Muir’s group became the fifth recorded climbing party to have reached Rainier’s summit. But with Warner it became the first ascent documented by photography. Muir penned his experience in Ascent of Mount Rainier. The book along with Warner’s photos helped brought public awareness to the area and the need to protect it. And while Muir was impressed with being upon the mountain, he felt that it was better appreciated from below. He saw the value in preserving the area’s vast old-growth forests and pristine alpine meadows. In 1898 he wrote in The Wild Parks and Forest Reservations of the West, If in the making of the West, Nature had what we call parks in mind-places for rest, inspiration, and prayers -this Rainier region must surely be one of them.

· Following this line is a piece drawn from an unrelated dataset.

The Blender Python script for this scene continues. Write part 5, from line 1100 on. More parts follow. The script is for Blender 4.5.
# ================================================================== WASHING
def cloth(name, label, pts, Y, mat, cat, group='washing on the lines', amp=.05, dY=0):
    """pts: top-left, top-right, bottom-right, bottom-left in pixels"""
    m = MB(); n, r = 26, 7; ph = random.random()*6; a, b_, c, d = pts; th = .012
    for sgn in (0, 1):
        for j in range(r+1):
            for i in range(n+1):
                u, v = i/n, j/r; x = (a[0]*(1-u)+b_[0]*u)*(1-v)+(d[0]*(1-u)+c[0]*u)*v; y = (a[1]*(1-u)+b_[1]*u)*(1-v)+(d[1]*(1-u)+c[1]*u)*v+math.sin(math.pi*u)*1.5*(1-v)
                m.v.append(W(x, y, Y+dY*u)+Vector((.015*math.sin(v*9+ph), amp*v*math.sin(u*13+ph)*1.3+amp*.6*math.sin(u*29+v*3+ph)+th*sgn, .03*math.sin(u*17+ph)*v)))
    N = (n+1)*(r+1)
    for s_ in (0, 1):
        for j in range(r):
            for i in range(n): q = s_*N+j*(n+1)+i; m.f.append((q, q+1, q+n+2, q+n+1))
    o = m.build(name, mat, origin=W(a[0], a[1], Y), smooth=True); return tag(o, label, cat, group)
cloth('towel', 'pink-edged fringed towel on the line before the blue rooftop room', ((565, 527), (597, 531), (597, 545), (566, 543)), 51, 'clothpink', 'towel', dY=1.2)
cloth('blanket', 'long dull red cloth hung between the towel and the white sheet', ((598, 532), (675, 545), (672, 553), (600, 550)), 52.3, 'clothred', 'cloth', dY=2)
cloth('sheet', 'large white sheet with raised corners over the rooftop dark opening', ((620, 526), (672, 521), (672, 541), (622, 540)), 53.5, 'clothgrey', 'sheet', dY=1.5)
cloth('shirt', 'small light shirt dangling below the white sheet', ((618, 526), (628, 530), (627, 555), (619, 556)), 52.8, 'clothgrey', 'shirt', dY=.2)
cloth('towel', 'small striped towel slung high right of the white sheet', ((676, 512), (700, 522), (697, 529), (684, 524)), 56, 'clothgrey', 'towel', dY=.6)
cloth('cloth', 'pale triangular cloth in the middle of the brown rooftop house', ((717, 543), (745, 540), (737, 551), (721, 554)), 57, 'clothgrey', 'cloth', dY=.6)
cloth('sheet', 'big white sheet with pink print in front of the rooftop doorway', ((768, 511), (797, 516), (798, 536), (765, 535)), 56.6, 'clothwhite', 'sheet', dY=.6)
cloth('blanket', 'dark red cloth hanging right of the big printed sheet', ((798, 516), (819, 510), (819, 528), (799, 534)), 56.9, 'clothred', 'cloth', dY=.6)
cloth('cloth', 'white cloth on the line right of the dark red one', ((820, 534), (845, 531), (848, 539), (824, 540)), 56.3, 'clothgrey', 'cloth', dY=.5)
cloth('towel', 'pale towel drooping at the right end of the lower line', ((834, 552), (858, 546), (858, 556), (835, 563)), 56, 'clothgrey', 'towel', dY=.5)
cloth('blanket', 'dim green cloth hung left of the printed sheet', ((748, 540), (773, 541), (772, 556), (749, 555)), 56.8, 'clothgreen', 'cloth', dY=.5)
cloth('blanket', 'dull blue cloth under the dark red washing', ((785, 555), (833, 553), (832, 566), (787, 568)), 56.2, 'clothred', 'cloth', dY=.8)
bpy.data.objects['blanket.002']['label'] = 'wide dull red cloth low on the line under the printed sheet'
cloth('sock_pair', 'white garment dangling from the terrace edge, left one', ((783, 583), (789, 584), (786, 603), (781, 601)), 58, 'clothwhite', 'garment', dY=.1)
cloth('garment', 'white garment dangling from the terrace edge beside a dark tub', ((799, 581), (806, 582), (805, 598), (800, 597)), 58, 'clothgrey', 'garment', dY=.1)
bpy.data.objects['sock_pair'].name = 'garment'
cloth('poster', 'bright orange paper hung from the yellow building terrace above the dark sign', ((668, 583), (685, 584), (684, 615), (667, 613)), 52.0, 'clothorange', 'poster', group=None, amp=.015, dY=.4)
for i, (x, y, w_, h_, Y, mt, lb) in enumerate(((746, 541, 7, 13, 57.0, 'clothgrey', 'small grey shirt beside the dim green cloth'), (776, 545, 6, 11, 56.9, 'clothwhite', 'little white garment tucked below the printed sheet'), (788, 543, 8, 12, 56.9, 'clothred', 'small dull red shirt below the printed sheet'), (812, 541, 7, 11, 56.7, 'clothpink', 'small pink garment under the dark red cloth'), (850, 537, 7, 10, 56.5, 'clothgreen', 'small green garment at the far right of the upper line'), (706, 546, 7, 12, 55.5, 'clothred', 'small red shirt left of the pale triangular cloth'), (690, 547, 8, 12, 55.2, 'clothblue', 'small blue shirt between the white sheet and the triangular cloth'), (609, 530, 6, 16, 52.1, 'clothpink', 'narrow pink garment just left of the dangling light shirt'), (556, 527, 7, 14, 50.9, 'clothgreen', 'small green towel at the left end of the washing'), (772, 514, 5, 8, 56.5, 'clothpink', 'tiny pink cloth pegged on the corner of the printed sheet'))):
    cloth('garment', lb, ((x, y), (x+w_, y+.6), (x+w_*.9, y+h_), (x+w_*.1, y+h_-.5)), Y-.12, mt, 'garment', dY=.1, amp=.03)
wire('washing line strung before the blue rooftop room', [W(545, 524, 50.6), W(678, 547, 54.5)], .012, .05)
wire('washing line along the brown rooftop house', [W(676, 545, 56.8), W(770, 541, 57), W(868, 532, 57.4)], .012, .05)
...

He was especially touched by the mountain’s boundless flowers, writing, …above the forests there is a zone of the loveliest flowers, fifty miles in circuit and nearly two miles wide, so closely planted and luxuriant that it seems as if Nature, glad to make an open space between woods so dense and ice so deep, were economizing the precious ground, and trying to see how many of her darlings she can get together in one mountain wreath…

On March 2, 1899, a little over a decade after Muir’s ascent, Mount Rainier became America’s fifth national park.